Reinforcement Learning with Videos: Combining Offline Observations with Interaction

The paper "Reinforcement Learning with Videos: Combining Offline Observations with Interaction" explores a novel approach to enhancing data efficiency in reinforcement learning (RL) for robotic tasks. The authors propose the Reinforcement Learning with Videos (RLV) framework to leverage observational data, specifically videos of humans, as an additional source of information in conjunction with traditional robotic interaction data. This approach addresses the inherent challenges posed by human video data, such as the lack of annotated actions and rewards, and significant visual domain shifts due to differences in embodiment between humans and robots.

RLV is developed to integrate human observational data within the RL paradigm by employing several key strategies: inferring missing actions, estimating rewards, and mitigating domain shift. The procedure involves maintaining distinct action-free and action-conditioned replay buffers, allowing the robots to update their policies using both human and robotic datasets. Action inference is achieved through training an inverse dynamics model on the robot's action-conditioned data, which is then applied to human observational data. Rewards for human videos are heuristically determined based on terminal states, aligning reinforcement learning objectives with successful human demonstrations. Furthermore, adversarial domain adaptation techniques are applied to embed both human and robot observations into a domain-invariant feature space.

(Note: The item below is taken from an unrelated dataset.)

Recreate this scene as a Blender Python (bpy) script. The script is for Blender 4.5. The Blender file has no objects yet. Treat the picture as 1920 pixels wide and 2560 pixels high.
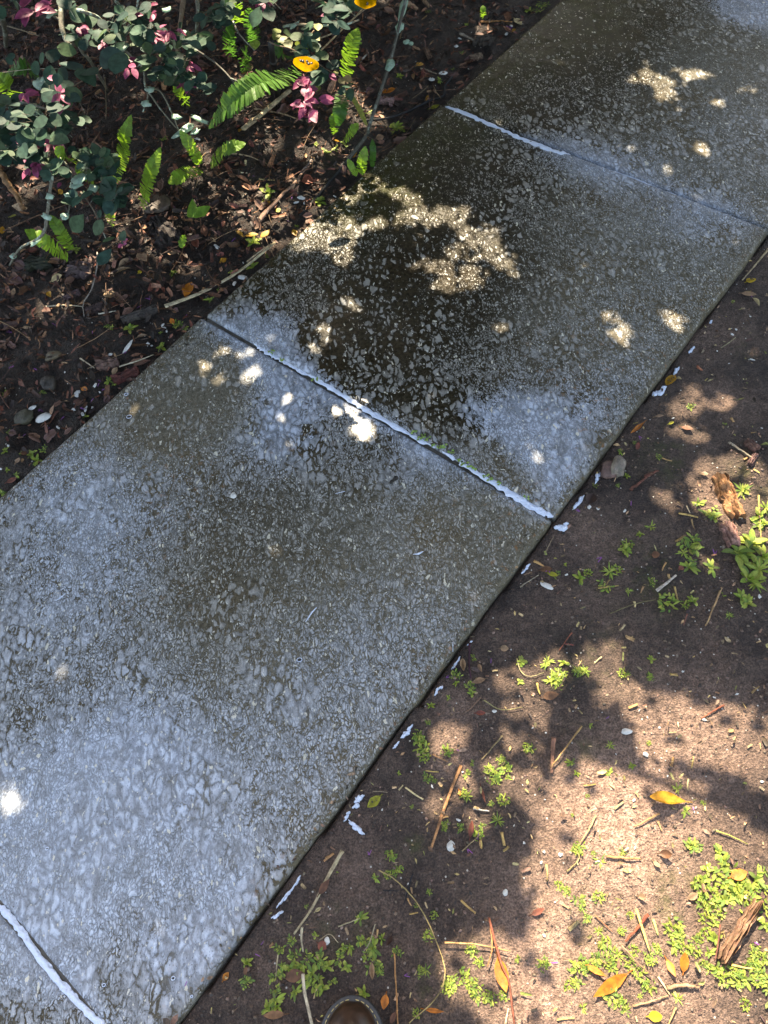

Empirical evaluations demonstrate that RLV markedly improves the data efficiency of RL. Notably, in various experimental scenarios—including state-based control tasks like Acrobot and more complex vision-based robotic manipulation tasks—the RLV approach consistently reduced the number of required samples to achieve optimal policies compared to baselines and previous imitation learning methods such as ILPO and BCO. RLV also showed robustness to sub-optimal observational data, indicating its ability to improve beyond the quality of human demonstrations.

The experimentation extended to environments with substantial visual domain shifts, showcasing RLV's adaptability to real-world human video data. The framework was capable of effectively handling tasks that included considerable discrepancies in morphology, background, and viewpoint between human and robotic observations. By mitigating such domain shifts, RLV demonstrated significant potential for practical applications in leveraging vast amounts of readily available human video datasets.

The implications of this research are considerable: RLV may facilitate broader utilization of human video data in robotic reinforcement learning, significantly decreasing training time and resource expenses. The methodology is adaptable and can reduce reliance on extensive robotic interaction data, which is often difficult and costly to obtain. Theoretically, this framework extends the capability of RL to operate in settings with sparse rewards and challenging vision-based tasks. Future work should explore the refinement of domain adaptation techniques and expand the framework's application to a wider range of complex real-world environments.

In summary, the RLV framework constitutes a promising advancement in the field of reinforcement learning for robotic applications, by effectively integrating human observational data to enhance learning efficiency and capabilities.